その蓑毛区間で県道70号線と第二東名が交差(上のGoogle MAPの画像の赤い丸)しています。
同じ場所での2003年ごろはこのような感じです。21世紀にはいってからも素朴な風景が残されていました。
第二東名の工事着手時期については公式の記録が見つかりませんでした。グーグルアースの過去画像を見る限り2012年のどこかのようです。ということはこの画像は工事着手の10年ほど前ですね。
小田急線 秦野駅北口駅前広場にある不思議なビル群
秦野市について最後に取り上げるのは秦野駅北口の駅前広場。
駅前広場の中に数棟のビルや駐輪場の施設がある極めて特殊な構造とも言える駅前空間です。
現地を地理的に見てみると、秦野駅北口側を流れる水無川と秦野駅本屋の距離はかなり近いのです。
秦野駅は地域の要衝でもあり丹沢方面の観光需要も考えると、駅本屋と水無川の間の空間は駅前広場としてバスロータリーやタクシー乗り場などで整備されたとしても不思議ではありません。
何故、このようなマニア心を惹きつける空間となったのでしょうか。
・街の構造が先に出来ていた?
・駅前広場が先に出来て後から都市計画の一環として建物群が出来た?
この疑問を解消すべく、国土地理院所蔵の古写真で秦野駅北口駅前の変遷を辿ってみたいと思います。
① 国土地理院画像(1961年~1969年のどこか)
昭和36年から昭和44年までの間に撮影された秦野駅周辺の貴重な画像です。
駅前には広場やロータリーなどは見られず、現在の駅前広場となる区域には街区がありその中にいれば駅と川の存在を忘れてしまいそうです。駅前には他の路地よりも広い道路があり街路樹などもあるように見えます。
② 国土地理院画像(1974年~1978年のどこか)
昭和49年から昭和53年までの間に撮影された秦野駅周辺の画像です。
現在の駅前広場の中の建物群と同じ感じで区画が出来上がっていますね。
駅本屋すぐ前は駅前広場化に向けた変化が見られます。
③ 国土地理院画像(1979年~1983年のどこか)
昭和54年から昭和58年までの間に撮影された秦野駅周辺の画像です。
駅本屋すぐ前にはバスターミナルやタクシープールなどが既に出来上がり運用されているようです。
現在の駅前広場の原型が出来上がっていますね。
④ 国土地理院画像(数年前)
ほぼ現在の画像です。昭和54~58年に原型となった区画の一部が無くなり広場になっています。それ以外はそのまま残されていることがわかりますね。

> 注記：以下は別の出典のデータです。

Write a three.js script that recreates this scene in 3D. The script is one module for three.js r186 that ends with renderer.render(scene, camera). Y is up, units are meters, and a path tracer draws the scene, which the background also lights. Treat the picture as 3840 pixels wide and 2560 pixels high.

直近の秦野駅北口の変遷についてはタウンニュースの記事も参照下さい。
ちなみに神奈川県内ではお馴染みのタウンニュースの発祥はここ秦野市です。
(結論)
秦野駅北口は歴史的に駅前の市街地と商業地が先に形成されました。その後で駅前の交通拠点の整備進めましたが既存の建物を完全に撤去しませんでした。結果、現在の形となりました。
とても珍しい構造でもあり、同時に秦野駅前の歴史の痕跡が色濃く残る貴重な空間ですね。
サラッと終えようとした秦野市のグーグルアース3D化ですが、今回も秦野市の沼にはまってしまいグーグルアースと無縁の内容の方が濃くなってしまいました。
街には様々な歴史や不思議がたくさん詰まっているものですね。
こういった関心毎はグーグルアースを通じて沸き起こったものですし、その街への訪問の欲求にも繋がります。
では次の街の沼にハマりに行こうと思います。